2008 Significant Efforts
Outstanding teamwork and technical expertise exhibited during the HEC WAN Transition pre-acceptance checkout, formal acceptance testing, and user transitions activities
Members of Goddard Space Flight Center (GSFC)'s High End Computing Network (HECN) group demonstrated outstanding expertise, dedication and teamwork to enable the NASA High-End Computing (HEC) Program to transition its extensive wide area network (WAN) user-production data flows to a custom upgrade of the NASA Integrated Services Network (NISN) including NISN's first 10-Gigabit per second (10-Gbps) link. This transition will promote improved HEC-driven science research and collaboration by enabling improved transfers and access to large-volume datasets particularly between the Ames Research Center (ARC)-based HEC Columbia and the GSFC-based NASA Center for Computational Sciences (NCCS) supercomputer facilities.

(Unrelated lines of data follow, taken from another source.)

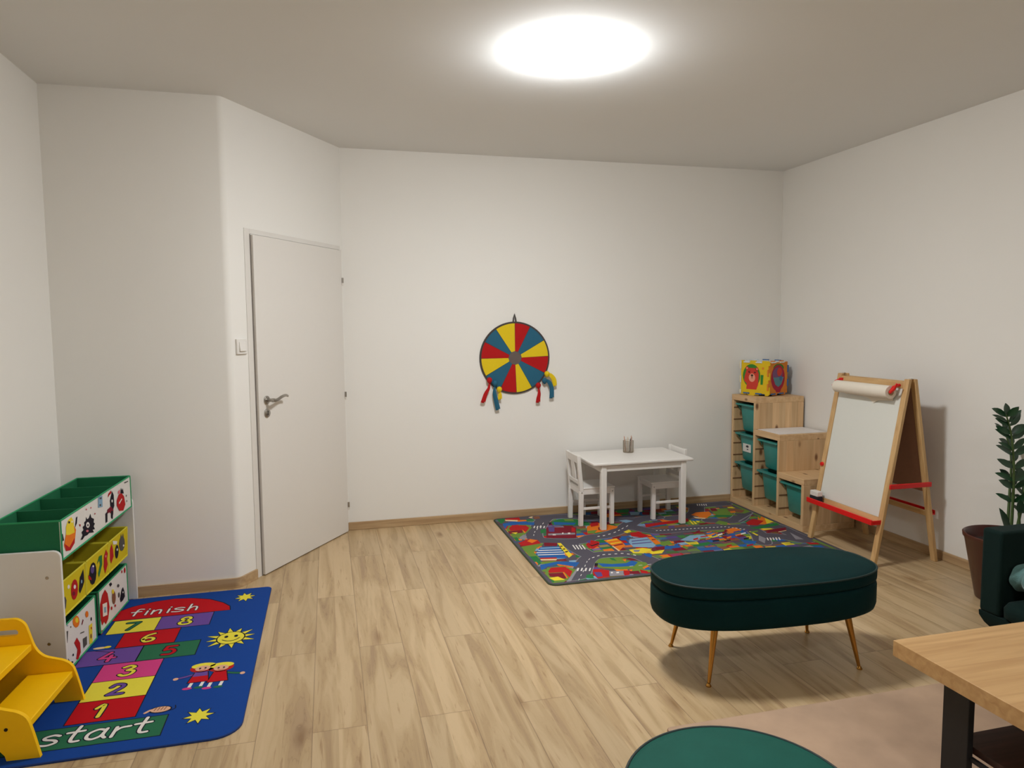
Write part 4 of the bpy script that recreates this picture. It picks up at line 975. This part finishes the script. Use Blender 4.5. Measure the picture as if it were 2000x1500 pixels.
bear = [(FG2, [(x*1, y) for x, y in ell(.40, .56, .31, .36, 26)], 0), (FY, ell(.40, .08, .22, .14, 16), 1), (FG2, [(.72, .30), (.80, .30), (.82, .60), (.72, .60)], 0),
        (FR, [(.22, .14), (.58, .14), (.64, .30), (.66, .62), (.60, .76), (.50, .80), (.30, .80), (.22, .74), (.16, .55), (.14, .40), (.24, .30)], 2),
        (FR, ell(.24, .79, .055, .055), 2), (FR, ell(.59, .77, .055, .055), 2), (FP, ell(.24, .79, .028, .028, 12), 3), (FP, ell(.59, .77, .028, .028, 12), 3),
        (FP, ell(.42, .50, .115, .13), 3), (FK, ell(.42, .575, .045, .030, 12), 4), (FK, ell(.32, .665, .035, .02, 12), 4), (FK, ell(.52, .665, .035, .02, 12), 4), (FK, [(.405, .56), (.435, .56), (.428, .47), (.412, .47)], 4),
        (mat('foam_darkred', (150, 30, 26), .8), [(.27, .70), (.36, .72), (.36, .70), (.28, .675)], 5), (FO, ell(.80, .80, .04, .04, 10), 0)]
bird = [(FG2, ell(.5, .80, .28, .13), 0), (FD, ell(.48, .50, .36, .40, 24), 1), (FD, [(.2, .4), (.8, .4), (.6, .06), (.4, .06)], 2), (mat('foam_violet', (120, 80, 120), .8), ell(.45, .62, .26, .20), 3), (FR, ell(.55, .68, .13, .13), 4), (FT, [(.22, .52), (.78, .52), (.66, .30), (.5, .22), (.34, .30)], 4), (FB, ell(.62, .48, .08, .08, 12), 5), (FO, [(.82, .85), (.95, .85), (.95, .95), (.80, .95)], 1), (FO, [(.05, .85), (.18, .88), (.15, .95), (.05, .95)], 1)]
Z = Vector((0, 0, 1)); O0 = Vector((0, 0, 0))
h_ = S-.0
left_ = tile(u1*S, -u1, Z, -u2, FY, 0, 'foam_tile', bear)
right_ = tile(O0+Vector((0, 0, 0)), u2, Z, -u1, FO, 2, 'foam_tile', bird)
tile(u2*S+u1*S, -u1, Z, u2, FB, 2, 'foam_tile', []); tile(u1*S, u2, Z, u1, FW, 0, 'foam_tile', [])
tile(Z*S, u1, u2, Z, FW, 2, 'foam_tile', []) ; tile(O0, u1, u2, -Z, FB, 2, 'foam_tile', [])

# ================================================================ EASEL (faces -x)
ez = thing('easel', 'children\'s wooden A-frame easel with white board and red trays', 'easel', (3.414, 3.83, .0), -.02)
HW = .297; EH = 1.142; FX, BX, TXF, TXB = -.232, .216, -.026, .014
def leg(x0, x1, y, z0=0.0, name='leg'):
    w2, d2 = .019, .011
    A = [(x0-d2, y-w2, z0), (x0+d2, y-w2, z0), (x0+d2, y+w2, z0), (x0-d2, y+w2, z0)]; B_ = [(x1-d2, y-w2, EH), (x1+d2, y-w2, EH), (x1+d2, y+w2, EH), (x1-d2, y+w2, EH)]
    MB().hexa(A, B_).build(name, EASELW, ez, bevel=.003)
leg(FX, TXF, HW, .0093); leg(FX, TXF, -HW); leg(BX, TXB, HW); leg(BX, TXB, -HW)
def fx(z): return FX+(TXF-FX)*z/EH
def bx(z): return BX+(TXB-BX)*z/EH
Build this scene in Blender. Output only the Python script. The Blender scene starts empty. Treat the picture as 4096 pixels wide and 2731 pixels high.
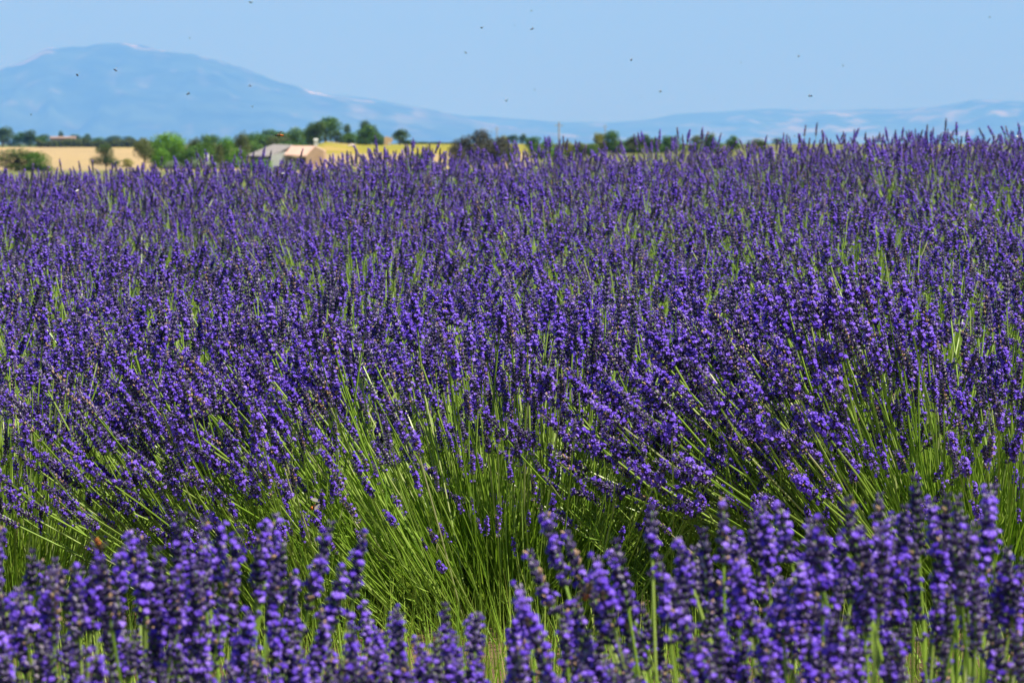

The HECN group led the development of a sequence of requirements-oriented acceptance tests conducted to verify each phase of the network implementation - from basic communication to actual user-data transfers. These tests served as the final verification of capability for the NISN upgrade before opening up the new network to users. Many long nights and weekends were spent performing tests, collecting metrics, evaluating results, and tracking down sources of transfer bottlenecks. Generation of these unique tests resulted in identification of a number of unique problems that would have been difficult if not impossible to identify once the network had gone into production. The result of these many hours of extra effort is a validated stable 10-Gbps capable NISN useful to the HEC Program.
The HECN group worked in concert with participants from both the ARC and Marshall Space Flight Center to work out communication and routing issues across the myriad of new and existing devices involved. However the HECN group led the set up of 10-Gbps capable network-test workstations at ARC and GSFC to mimmic end user configurations to verify data transfers. At GSFC the HECN group also installed three new 10-Gigabit Ethernet (10-GE) connections between the NISN and the GSFC-local high-performance Science and Engineering Network (SEN) which in turn supported multiple 10-GE connections with the NCCS and several network-test workstations. The HECN group created sample data sets to emulate the volumes of data expected over the upgraded network. The HECN group used the 10-Gbps capable NASA Research and Engineering Network, also 10-GE SEN-connected, to baseline the performance expected and ultimately obtained from the NISN custom upgrade. The HECN group also identified and enlisted the assistance of science users to validate that the data transferred resulted in no corruption of the data and that the transfer speeds were indeed achieved. Within the HECN group, GSFC's Bill Fink deserves special recognition for his contributions in troubleshooting low level network communication device issues and tracking problems to particular device settings.